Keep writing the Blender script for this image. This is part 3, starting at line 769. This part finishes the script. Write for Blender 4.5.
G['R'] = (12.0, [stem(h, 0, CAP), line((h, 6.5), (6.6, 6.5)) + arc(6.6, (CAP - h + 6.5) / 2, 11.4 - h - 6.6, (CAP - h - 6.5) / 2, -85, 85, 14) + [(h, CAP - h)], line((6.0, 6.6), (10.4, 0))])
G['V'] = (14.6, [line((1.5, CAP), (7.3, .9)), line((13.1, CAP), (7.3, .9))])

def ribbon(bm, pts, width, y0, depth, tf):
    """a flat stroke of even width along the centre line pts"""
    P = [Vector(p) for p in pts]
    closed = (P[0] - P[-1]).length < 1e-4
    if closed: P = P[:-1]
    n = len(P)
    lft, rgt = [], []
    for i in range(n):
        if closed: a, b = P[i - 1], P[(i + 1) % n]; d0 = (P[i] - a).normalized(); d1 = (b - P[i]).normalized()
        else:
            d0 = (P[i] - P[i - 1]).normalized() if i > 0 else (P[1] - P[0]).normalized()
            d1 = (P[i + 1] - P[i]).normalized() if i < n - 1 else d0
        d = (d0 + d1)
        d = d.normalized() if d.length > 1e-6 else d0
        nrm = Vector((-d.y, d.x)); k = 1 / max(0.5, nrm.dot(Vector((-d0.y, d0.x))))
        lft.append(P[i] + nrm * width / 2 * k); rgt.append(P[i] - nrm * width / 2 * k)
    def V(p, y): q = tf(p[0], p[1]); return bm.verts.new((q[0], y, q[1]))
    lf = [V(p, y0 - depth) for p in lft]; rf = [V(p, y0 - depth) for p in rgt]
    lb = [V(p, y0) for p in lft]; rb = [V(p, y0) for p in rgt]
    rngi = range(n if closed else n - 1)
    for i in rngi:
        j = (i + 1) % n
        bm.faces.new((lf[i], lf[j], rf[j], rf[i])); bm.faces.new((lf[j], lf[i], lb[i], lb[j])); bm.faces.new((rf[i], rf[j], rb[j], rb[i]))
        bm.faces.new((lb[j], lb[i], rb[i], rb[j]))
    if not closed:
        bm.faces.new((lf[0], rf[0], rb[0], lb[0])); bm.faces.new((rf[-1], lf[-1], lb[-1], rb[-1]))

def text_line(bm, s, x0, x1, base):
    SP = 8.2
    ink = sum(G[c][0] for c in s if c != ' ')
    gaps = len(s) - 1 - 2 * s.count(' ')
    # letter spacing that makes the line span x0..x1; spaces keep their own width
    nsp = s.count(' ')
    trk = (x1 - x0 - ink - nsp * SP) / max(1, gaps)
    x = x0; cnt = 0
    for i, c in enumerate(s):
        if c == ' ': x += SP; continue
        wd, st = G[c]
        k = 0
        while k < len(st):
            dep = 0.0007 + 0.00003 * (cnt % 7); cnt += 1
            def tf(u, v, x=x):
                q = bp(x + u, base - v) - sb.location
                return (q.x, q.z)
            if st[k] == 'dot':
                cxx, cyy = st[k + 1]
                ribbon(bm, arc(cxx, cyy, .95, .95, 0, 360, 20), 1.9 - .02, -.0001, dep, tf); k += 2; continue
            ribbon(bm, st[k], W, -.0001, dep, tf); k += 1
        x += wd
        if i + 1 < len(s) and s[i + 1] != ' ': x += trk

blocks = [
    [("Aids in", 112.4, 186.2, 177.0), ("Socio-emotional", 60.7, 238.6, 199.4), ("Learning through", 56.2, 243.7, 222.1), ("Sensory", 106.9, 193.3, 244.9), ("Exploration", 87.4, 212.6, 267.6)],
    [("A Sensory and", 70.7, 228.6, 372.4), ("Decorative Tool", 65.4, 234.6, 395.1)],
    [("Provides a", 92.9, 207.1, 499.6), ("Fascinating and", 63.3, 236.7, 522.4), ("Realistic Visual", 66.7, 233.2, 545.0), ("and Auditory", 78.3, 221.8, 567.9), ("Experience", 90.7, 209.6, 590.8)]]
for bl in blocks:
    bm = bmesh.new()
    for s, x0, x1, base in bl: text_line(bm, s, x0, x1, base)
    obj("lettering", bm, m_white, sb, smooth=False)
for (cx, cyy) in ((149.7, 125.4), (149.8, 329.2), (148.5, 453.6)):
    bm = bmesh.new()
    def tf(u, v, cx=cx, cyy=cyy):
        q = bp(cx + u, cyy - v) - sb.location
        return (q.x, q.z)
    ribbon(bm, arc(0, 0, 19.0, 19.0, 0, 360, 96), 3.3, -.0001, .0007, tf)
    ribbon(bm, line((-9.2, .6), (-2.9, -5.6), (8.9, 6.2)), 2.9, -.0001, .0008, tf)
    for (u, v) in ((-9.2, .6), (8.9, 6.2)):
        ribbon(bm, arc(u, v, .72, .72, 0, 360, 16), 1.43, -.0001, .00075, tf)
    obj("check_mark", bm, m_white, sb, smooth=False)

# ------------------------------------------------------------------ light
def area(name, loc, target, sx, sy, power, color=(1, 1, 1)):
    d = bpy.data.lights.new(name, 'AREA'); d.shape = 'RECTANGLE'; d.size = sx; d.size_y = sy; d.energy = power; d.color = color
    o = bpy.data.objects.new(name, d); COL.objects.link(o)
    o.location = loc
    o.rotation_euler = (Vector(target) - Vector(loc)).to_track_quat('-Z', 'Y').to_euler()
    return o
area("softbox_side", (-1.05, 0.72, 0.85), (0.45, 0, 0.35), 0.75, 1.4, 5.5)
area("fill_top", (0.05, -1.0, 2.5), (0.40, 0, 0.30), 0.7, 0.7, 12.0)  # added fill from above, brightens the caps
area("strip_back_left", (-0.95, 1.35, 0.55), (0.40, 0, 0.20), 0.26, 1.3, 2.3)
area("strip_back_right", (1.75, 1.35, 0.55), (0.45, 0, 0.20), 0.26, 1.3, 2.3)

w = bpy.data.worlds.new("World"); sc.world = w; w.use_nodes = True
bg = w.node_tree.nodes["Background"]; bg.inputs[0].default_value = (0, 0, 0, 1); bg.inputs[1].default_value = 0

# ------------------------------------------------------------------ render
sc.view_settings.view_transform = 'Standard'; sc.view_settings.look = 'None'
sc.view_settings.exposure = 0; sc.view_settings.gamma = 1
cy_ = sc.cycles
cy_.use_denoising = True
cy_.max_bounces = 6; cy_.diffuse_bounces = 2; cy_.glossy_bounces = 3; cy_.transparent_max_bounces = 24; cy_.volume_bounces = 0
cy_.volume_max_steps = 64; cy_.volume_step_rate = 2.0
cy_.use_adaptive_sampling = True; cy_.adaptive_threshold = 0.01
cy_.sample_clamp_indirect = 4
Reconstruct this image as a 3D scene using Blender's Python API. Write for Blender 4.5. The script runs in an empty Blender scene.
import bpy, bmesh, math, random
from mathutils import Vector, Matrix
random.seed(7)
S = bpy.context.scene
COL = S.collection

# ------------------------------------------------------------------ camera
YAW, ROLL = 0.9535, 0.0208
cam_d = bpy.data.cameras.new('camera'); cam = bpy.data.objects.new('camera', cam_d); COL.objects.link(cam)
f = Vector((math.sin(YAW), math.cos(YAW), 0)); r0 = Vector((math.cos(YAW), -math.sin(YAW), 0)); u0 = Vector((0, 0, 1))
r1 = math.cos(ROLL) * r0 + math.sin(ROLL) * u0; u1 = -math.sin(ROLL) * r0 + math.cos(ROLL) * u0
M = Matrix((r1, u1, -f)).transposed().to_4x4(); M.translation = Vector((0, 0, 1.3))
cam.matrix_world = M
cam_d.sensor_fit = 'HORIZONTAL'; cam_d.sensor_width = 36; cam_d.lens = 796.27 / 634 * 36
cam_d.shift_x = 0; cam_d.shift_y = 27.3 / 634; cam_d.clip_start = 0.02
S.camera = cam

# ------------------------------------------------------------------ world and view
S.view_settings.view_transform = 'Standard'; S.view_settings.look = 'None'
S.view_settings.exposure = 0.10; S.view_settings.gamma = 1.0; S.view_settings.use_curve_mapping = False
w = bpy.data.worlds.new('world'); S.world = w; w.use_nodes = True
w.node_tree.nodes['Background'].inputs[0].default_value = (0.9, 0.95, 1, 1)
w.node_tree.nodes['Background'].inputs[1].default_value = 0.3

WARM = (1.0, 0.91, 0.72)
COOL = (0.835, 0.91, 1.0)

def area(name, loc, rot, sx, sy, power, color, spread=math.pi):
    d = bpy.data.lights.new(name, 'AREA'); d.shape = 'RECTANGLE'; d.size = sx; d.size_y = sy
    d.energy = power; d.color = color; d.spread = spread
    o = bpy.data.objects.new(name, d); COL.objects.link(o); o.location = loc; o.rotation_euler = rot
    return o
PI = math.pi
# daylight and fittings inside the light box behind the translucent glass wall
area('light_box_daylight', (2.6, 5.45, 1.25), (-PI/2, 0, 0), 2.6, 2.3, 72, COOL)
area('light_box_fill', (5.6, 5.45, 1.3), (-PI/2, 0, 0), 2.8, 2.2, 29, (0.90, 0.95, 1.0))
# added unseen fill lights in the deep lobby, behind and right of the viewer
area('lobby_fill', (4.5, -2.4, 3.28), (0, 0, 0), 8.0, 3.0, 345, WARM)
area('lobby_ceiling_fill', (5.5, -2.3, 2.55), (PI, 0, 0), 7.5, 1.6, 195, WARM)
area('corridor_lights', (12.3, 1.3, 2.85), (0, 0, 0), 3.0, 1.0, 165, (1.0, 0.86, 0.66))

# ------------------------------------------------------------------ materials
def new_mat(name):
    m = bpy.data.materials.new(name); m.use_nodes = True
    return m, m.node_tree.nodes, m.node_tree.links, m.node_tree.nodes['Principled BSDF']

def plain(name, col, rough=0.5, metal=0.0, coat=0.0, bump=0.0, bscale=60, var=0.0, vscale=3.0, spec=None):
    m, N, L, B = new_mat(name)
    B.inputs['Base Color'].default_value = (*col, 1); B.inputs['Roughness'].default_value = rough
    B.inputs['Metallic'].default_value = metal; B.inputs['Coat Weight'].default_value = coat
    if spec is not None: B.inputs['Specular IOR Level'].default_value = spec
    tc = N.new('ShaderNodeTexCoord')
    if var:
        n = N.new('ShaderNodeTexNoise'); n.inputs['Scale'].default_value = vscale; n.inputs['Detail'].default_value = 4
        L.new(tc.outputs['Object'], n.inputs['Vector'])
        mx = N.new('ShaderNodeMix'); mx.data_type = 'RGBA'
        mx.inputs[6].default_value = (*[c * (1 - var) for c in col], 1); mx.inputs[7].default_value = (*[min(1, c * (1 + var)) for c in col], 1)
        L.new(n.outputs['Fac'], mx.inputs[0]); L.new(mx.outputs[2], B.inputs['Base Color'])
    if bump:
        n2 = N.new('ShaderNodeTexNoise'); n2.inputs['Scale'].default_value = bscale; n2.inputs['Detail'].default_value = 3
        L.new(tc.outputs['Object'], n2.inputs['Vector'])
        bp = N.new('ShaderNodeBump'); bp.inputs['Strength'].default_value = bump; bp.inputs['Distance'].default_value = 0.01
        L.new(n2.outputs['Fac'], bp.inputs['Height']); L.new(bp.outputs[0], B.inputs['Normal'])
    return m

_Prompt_
Both the line with "Reconstruct this image" and the line with "COOL = (0.835, 0.91, 1.0)" belong in the answer; write them out exactly, with every line between.

_Answer in full_
Reconstruct this image as a 3D scene using Blender's Python API. Write for Blender 4.5. The script runs in an empty Blender scene.
import bpy, bmesh, math, random
from mathutils import Vector, Matrix
random.seed(7)
S = bpy.context.scene
COL = S.collection

# ------------------------------------------------------------------ camera
YAW, ROLL = 0.9535, 0.0208
cam_d = bpy.data.cameras.new('camera'); cam = bpy.data.objects.new('camera', cam_d); COL.objects.link(cam)
f = Vector((math.sin(YAW), math.cos(YAW), 0)); r0 = Vector((math.cos(YAW), -math.sin(YAW), 0)); u0 = Vector((0, 0, 1))
r1 = math.cos(ROLL) * r0 + math.sin(ROLL) * u0; u1 = -math.sin(ROLL) * r0 + math.cos(ROLL) * u0
M = Matrix((r1, u1, -f)).transposed().to_4x4(); M.translation = Vector((0, 0, 1.3))
cam.matrix_world = M
cam_d.sensor_fit = 'HORIZONTAL'; cam_d.sensor_width = 36; cam_d.lens = 796.27 / 634 * 36
cam_d.shift_x = 0; cam_d.shift_y = 27.3 / 634; cam_d.clip_start = 0.02
S.camera = cam

# ------------------------------------------------------------------ world and view
S.view_settings.view_transform = 'Standard'; S.view_settings.look = 'None'
S.view_settings.exposure = 0.10; S.view_settings.gamma = 1.0; S.view_settings.use_curve_mapping = False
w = bpy.data.worlds.new('world'); S.world = w; w.use_nodes = True
w.node_tree.nodes['Background'].inputs[0].default_value = (0.9, 0.95, 1, 1)
w.node_tree.nodes['Background'].inputs[1].default_value = 0.3

WARM = (1.0, 0.91, 0.72)
COOL = (0.835, 0.91, 1.0)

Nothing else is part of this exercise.